(Drawing Diary) So I’ve been playing around with creating my own tocapu, or pattern based on Andean sacred geometry. I’ve been inspired by the Andean Futurist Manifesto, and also this idea of fractality, shapes and ideas repeating, reflecting, and refracting on themselves, ad infinitum.
Something I learned from Zadir Milla Euribe, an educator from Peru from who I first began learning about Andean design and cosmovision, is how to begin reading the patterns of the earth and sky.
In the way one can see patterns repeated in nature, from the similarity of the branches of a tree to the bronchi of the lungs, to the spirals in a seashell and the spiral arms of a galaxy, in the tocapus one can see the patterns in small segments repeated in the larger segments.
This is because life itself is dynamic, a spiral — and you can see this play out even in history. Everything is always changing yet circling back on itself, evolving with similarities but transformed — what has happened will come again, and everything is similar yet nothing is the same.
When you walk up to the peak of a mountain, or stand beside a lake, if you look closely and choose to see it, you may see the patterns of clouds represented also in the treeline, and repeated again in the shape of a stone on the ground, and repeated against the horizon — everything always speaking, always dialoguing — this is how the world, how the universe speaks.
The ancestors of the Andes understood this, which is why their architecture takes on natural forms that, in the same way they saw the world speaking to them, attempts to speak with the world. That’s the reason the Nazca lines take on the massive shapes of animals. That’s the reason tocapus have that same characteristic of circling, repeating, the whole contained within the parts.

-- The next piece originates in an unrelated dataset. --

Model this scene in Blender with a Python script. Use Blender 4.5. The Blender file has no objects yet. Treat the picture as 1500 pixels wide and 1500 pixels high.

I’ve come to understand that perhaps this is beyond reason, and when you look at the clouds and see the shapes of animals and objects, perhaps it is all in our imaginations, or perhaps it is also the world thinking, dreaming, and imagining, and trying to speak to us.
In the practice of working with the tocapus, it’s another way of seeing, that’s for sure. It’s not a vision that sees the natural world as a resource to be analyzed, broken down, exploited. And yet maybe it’s this very way of seeing that will allow us to imagine another reality, to speak and create — in contrast to what we know — in reciprocity with the earth.